**GIVEN REQUEST**
Set down the material below in full, matching it exactly.

**DATA EXCERPT**
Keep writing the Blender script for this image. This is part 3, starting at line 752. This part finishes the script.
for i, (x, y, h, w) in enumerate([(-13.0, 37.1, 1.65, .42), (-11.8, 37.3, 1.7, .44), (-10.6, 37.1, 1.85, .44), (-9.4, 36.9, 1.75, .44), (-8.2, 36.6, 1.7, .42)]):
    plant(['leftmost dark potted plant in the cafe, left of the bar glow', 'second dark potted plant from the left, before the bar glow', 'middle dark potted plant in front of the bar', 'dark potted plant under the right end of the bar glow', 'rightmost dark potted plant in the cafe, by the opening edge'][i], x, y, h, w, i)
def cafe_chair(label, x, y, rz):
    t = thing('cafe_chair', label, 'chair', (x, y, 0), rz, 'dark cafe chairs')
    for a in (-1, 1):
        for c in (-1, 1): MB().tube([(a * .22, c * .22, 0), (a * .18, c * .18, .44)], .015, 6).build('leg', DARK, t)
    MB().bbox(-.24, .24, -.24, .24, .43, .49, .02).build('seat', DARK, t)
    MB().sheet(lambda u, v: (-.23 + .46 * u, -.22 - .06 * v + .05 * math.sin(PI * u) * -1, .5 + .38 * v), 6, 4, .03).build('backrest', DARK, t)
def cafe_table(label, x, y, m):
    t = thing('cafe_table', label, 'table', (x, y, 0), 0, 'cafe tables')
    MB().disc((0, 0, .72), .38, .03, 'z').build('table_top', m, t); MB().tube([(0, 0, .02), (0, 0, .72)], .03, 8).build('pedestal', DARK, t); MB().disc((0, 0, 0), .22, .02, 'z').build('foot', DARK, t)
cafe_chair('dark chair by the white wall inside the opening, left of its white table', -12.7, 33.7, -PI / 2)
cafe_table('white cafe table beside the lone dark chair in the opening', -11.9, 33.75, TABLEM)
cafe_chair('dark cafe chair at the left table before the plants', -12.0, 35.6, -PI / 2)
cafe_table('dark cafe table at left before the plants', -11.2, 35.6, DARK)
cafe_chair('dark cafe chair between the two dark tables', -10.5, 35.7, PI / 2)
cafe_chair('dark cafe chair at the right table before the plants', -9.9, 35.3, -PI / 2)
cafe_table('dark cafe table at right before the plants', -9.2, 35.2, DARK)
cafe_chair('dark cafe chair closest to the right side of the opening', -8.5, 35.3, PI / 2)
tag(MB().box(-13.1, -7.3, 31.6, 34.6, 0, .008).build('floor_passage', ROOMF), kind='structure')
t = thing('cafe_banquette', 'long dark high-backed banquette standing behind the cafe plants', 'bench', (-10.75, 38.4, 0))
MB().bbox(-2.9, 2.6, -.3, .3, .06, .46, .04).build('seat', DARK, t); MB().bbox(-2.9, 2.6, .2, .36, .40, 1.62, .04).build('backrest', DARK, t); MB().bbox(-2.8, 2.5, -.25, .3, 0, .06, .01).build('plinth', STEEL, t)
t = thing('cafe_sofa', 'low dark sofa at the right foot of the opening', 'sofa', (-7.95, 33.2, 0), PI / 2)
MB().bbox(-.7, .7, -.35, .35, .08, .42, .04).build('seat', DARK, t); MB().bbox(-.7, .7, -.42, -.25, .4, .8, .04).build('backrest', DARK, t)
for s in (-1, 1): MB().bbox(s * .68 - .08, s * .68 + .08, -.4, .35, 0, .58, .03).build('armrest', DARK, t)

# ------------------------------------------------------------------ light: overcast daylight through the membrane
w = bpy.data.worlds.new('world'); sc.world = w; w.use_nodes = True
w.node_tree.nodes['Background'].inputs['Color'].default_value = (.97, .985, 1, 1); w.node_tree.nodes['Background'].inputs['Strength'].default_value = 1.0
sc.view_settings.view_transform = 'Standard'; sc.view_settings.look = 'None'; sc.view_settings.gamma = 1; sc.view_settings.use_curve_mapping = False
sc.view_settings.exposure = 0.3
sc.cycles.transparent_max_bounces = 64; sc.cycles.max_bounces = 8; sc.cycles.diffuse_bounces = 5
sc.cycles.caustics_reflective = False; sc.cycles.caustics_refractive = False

**TASK RESULT**
Keep writing the Blender script for this image. This is part 3, starting at line 752. This part finishes the script.
for i, (x, y, h, w) in enumerate([(-13.0, 37.1, 1.65, .42), (-11.8, 37.3, 1.7, .44), (-10.6, 37.1, 1.85, .44), (-9.4, 36.9, 1.75, .44), (-8.2, 36.6, 1.7, .42)]):
    plant(['leftmost dark potted plant in the cafe, left of the bar glow', 'second dark potted plant from the left, before the bar glow', 'middle dark potted plant in front of the bar', 'dark potted plant under the right end of the bar glow', 'rightmost dark potted plant in the cafe, by the opening edge'][i], x, y, h, w, i)
def cafe_chair(label, x, y, rz):
    t = thing('cafe_chair', label, 'chair', (x, y, 0), rz, 'dark cafe chairs')
    for a in (-1, 1):
        for c in (-1, 1): MB().tube([(a * .22, c * .22, 0), (a * .18, c * .18, .44)], .015, 6).build('leg', DARK, t)
    MB().bbox(-.24, .24, -.24, .24, .43, .49, .02).build('seat', DARK, t)
    MB().sheet(lambda u, v: (-.23 + .46 * u, -.22 - .06 * v + .05 * math.sin(PI * u) * -1, .5 + .38 * v), 6, 4, .03).build('backrest', DARK, t)
def cafe_table(label, x, y, m):
    t = thing('cafe_table', label, 'table', (x, y, 0), 0, 'cafe tables')
    MB().disc((0, 0, .72), .38, .03, 'z').build('table_top', m, t); MB().tube([(0, 0, .02), (0, 0, .72)], .03, 8).build('pedestal', DARK, t); MB().disc((0, 0, 0), .22, .02, 'z').build('foot', DARK, t)
cafe_chair('dark chair by the white wall inside the opening, left of its white table', -12.7, 33.7, -PI / 2)
cafe_table('white cafe table beside the lone dark chair in the opening', -11.9, 33.75, TABLEM)
cafe_chair('dark cafe chair at the left table before the plants', -12.0, 35.6, -PI / 2)
cafe_table('dark cafe table at left before the plants', -11.2, 35.6, DARK)
cafe_chair('dark cafe chair between the two dark tables', -10.5, 35.7, PI / 2)
cafe_chair('dark cafe chair at the right table before the plants', -9.9, 35.3, -PI / 2)
cafe_table('dark cafe table at right before the plants', -9.2, 35.2, DARK)
cafe_chair('dark cafe chair closest to the right side of the opening', -8.5, 35.3, PI / 2)
tag(MB().box(-13.1, -7.3, 31.6, 34.6, 0, .008).build('floor_passage', ROOMF), kind='structure')
t = thing('cafe_banquette', 'long dark high-backed banquette standing behind the cafe plants', 'bench', (-10.75, 38.4, 0))
MB().bbox(-2.9, 2.6, -.3, .3, .06, .46, .04).build('seat', DARK, t); MB().bbox(-2.9, 2.6, .2, .36, .40, 1.62, .04).build('backrest', DARK, t); MB().bbox(-2.8, 2.5, -.25, .3, 0, .06, .01).build('plinth', STEEL, t)
t = thing('cafe_sofa', 'low dark sofa at the right foot of the opening', 'sofa', (-7.95, 33.2, 0), PI / 2)
MB().bbox(-.7, .7, -.35, .35, .08, .42, .04).build('seat', DARK, t); MB().bbox(-.7, .7, -.42, -.25, .4, .8, .04).build('backrest', DARK, t)
for s in (-1, 1): MB().bbox(s * .68 - .08, s * .68 + .08, -.4, .35, 0, .58, .03).build('armrest', DARK, t)

# ------------------------------------------------------------------ light: overcast daylight through the membrane
w = bpy.data.worlds.new('world'); sc.world = w; w.use_nodes = True
w.node_tree.nodes['Background'].inputs['Color'].default_value = (.97, .985, 1, 1); w.node_tree.nodes['Background'].inputs['Strength'].default_value = 1.0
sc.view_settings.view_transform = 'Standard'; sc.view_settings.look = 'None'; sc.view_settings.gamma = 1; sc.view_settings.use_curve_mapping = False
sc.view_settings.exposure = 0.3
sc.cycles.transparent_max_bounces = 64; sc.cycles.max_bounces = 8; sc.cycles.diffuse_bounces = 5
sc.cycles.caustics_reflective = False; sc.cycles.caustics_refractive = False